Canadian Scenery, Volume II is the second volume of the illustrated topographical book published in 1842 with steel engravings by William Henry Bartlett and text mostly by Nathaniel Parker Willis. The second volume continues the geographical coverage begun in the first, with additional engravings of British North American locations and additional descriptive prose.
The second volume extends the project into regions less covered by the first. The Maritime provinces of Nova Scotia and New Brunswick receive more attention, with Bartlett’s engravings of Halifax, Saint John, and various smaller coastal locations. The Eastern Townships of Lower Canada and the central Ontario lakes and rivers also get fuller treatment. Various views from the Ottawa River valley appear, including engravings of the early lumber towns that were turning the Ottawa into one of the major industrial corridors of British North America.
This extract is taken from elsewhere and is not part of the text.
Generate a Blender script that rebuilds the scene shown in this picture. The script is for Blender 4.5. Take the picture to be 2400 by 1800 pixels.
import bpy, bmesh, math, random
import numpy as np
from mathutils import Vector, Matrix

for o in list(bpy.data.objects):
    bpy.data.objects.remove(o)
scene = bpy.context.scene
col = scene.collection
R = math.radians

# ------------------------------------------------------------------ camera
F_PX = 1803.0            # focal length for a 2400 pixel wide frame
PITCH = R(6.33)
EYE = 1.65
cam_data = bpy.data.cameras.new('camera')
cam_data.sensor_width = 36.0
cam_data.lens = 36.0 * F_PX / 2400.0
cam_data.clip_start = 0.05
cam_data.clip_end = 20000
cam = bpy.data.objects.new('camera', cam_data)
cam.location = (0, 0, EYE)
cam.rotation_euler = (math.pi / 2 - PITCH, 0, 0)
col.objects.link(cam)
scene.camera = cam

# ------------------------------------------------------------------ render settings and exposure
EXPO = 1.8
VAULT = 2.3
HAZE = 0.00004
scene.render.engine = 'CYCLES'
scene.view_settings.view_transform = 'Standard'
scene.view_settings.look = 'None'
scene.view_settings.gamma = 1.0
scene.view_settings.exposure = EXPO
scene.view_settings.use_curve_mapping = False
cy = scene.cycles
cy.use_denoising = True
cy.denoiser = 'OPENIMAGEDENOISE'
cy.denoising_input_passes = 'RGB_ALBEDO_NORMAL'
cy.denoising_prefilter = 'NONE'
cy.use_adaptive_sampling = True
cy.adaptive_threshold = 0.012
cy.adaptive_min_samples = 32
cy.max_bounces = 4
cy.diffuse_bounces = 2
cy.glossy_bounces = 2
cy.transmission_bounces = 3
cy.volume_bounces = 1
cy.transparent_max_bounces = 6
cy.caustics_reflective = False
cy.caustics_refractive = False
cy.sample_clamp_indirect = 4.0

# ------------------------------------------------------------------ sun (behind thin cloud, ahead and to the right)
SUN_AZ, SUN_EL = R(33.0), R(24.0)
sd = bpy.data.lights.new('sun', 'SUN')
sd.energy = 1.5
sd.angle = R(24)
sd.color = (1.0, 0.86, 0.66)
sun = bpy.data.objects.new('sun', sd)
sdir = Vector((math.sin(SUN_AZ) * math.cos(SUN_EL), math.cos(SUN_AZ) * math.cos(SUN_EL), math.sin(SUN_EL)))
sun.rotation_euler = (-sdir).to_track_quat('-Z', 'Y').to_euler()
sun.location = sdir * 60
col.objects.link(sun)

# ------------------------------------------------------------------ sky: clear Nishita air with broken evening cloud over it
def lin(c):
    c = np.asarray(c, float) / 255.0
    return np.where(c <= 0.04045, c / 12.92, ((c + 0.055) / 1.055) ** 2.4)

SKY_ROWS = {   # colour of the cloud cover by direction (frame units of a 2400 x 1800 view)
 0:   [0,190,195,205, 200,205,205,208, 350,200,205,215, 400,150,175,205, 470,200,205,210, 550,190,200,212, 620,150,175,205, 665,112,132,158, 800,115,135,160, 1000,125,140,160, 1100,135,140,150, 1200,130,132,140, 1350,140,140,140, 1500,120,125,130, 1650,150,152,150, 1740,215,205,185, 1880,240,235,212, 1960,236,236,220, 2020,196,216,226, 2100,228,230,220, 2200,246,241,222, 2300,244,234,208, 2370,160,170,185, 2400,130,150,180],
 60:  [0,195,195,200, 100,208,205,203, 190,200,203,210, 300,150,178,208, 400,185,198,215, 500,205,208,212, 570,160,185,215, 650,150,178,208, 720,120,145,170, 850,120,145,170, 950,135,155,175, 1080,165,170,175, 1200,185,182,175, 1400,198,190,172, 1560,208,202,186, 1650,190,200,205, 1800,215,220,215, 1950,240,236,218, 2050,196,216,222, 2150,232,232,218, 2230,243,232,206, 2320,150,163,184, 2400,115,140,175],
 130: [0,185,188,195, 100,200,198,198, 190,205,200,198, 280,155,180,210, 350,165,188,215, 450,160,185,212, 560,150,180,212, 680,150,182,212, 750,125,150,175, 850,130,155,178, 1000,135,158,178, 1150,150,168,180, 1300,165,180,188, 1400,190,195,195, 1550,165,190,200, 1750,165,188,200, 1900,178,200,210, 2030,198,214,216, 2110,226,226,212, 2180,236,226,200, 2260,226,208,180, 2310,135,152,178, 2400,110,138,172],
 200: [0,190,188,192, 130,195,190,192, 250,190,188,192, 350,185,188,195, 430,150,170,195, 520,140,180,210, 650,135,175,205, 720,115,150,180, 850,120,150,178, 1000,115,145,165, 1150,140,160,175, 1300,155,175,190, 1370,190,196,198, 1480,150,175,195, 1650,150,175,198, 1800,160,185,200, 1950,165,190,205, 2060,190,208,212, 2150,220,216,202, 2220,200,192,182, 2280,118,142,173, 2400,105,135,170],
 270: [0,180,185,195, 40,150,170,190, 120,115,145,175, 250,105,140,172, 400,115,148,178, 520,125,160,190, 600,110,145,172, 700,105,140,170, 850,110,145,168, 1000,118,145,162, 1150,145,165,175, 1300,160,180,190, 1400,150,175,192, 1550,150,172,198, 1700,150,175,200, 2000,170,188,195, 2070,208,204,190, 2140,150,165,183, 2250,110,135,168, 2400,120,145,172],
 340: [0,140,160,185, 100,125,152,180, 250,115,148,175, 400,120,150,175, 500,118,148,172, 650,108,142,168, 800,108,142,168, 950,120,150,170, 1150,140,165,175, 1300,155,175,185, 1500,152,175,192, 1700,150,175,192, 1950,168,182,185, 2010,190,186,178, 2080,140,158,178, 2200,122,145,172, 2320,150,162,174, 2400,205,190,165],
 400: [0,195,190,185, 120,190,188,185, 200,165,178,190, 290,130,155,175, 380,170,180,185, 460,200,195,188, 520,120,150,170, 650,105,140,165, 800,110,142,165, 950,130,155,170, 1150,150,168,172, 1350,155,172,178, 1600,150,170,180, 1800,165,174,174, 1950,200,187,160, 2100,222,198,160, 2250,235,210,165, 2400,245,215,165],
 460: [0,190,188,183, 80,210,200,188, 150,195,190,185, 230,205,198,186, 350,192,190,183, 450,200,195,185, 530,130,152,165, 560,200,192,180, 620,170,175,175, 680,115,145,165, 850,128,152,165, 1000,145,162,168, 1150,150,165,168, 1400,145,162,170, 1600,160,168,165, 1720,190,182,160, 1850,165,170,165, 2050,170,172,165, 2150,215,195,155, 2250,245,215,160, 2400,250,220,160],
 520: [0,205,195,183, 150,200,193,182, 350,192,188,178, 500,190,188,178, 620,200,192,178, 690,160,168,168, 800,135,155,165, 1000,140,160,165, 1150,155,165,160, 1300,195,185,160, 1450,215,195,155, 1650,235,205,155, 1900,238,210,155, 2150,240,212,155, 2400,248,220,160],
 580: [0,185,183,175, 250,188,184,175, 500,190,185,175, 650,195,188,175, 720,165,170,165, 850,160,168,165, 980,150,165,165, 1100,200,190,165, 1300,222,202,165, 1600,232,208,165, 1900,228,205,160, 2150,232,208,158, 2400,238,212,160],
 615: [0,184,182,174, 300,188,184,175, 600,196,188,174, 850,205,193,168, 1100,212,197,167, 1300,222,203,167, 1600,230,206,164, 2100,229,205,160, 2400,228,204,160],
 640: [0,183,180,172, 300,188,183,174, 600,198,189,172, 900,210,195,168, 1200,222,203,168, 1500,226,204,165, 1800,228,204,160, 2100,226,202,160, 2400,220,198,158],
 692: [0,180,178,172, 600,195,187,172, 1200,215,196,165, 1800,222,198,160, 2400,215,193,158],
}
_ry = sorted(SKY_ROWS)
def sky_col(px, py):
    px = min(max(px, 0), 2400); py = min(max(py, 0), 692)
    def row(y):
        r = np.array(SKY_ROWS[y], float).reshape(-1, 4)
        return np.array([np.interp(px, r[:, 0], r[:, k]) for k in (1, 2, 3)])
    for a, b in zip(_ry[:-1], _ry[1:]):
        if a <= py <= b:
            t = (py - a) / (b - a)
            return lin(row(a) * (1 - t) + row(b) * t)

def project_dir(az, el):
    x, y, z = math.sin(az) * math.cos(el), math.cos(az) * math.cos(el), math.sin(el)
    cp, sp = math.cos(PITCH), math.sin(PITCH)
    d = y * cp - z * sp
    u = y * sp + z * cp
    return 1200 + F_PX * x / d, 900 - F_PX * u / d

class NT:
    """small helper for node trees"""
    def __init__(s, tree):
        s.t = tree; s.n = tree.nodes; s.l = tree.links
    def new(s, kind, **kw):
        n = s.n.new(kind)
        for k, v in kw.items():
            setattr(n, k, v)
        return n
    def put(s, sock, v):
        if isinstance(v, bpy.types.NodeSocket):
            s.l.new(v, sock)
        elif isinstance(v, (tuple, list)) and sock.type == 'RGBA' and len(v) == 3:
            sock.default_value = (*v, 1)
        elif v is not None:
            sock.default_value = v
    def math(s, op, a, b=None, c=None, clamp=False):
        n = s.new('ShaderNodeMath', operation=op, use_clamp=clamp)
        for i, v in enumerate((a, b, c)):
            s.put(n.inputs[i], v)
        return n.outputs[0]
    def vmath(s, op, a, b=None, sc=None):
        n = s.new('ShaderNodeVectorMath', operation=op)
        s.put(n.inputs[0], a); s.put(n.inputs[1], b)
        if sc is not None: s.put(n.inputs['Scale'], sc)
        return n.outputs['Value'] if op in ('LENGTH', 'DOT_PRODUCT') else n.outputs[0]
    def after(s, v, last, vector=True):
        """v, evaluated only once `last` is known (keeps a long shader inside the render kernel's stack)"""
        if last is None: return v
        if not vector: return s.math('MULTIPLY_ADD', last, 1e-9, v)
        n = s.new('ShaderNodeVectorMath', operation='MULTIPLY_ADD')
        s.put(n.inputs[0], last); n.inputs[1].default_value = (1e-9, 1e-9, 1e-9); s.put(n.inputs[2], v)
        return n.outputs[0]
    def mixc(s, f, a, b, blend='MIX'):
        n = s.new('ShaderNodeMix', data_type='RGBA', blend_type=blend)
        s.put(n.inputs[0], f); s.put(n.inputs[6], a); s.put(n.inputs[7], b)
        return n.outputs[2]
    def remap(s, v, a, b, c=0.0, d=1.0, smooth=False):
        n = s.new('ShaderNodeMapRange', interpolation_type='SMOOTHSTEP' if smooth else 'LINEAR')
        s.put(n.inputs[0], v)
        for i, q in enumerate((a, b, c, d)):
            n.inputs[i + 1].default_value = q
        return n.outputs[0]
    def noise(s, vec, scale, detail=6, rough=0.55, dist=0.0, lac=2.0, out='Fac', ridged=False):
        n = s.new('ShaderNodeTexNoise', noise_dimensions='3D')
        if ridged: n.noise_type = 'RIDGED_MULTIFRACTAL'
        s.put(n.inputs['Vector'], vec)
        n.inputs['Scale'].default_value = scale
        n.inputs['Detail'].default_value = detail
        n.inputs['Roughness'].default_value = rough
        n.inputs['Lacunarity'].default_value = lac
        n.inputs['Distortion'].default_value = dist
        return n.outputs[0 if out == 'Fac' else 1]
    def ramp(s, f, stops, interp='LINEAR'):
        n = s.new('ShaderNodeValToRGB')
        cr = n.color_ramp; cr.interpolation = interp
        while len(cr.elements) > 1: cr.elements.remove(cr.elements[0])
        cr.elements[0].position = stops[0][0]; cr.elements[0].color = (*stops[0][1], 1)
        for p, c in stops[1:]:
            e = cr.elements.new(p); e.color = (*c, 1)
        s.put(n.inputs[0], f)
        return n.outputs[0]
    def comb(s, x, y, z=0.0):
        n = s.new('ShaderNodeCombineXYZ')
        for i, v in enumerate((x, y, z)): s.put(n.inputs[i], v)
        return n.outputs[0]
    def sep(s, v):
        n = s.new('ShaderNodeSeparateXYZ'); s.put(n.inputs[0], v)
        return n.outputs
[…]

Bartlett worked in the picturesque topographical tradition that English engravers had developed across the eighteenth and early nineteenth centuries. His method placed substantial weight on atmospheric handling of light, weather, and seasonal change, with careful compositional arrangement that turned ordinary views into idealized landscape scenes. The engravings show the Canadian landscape as a Victorian English audience wanted to see it rather than as a flat documentary record.
Willis’s text provides historical and descriptive background for each view. He had not personally toured the British North American provinces and worked largely from Bartlett’s drawings, from the existing English-language sources on Canadian history and geography, and from the kind of secondary research that a professional magazine writer of the period could conduct without leaving New York. The text is competent rather than original, but it served the purpose of the illustrated book well.
The two-volume set was a commercial success in both Britain and North America. For modern readers, the engravings preserve a visual record of pre-Confederation British North America that no other source provides at comparable quality. Many of the locations Bartlett drew have been transformed by industrial development and urban expansion. The book pairs naturally with American Scenery and with Bartlett’s other illustrated travel volumes.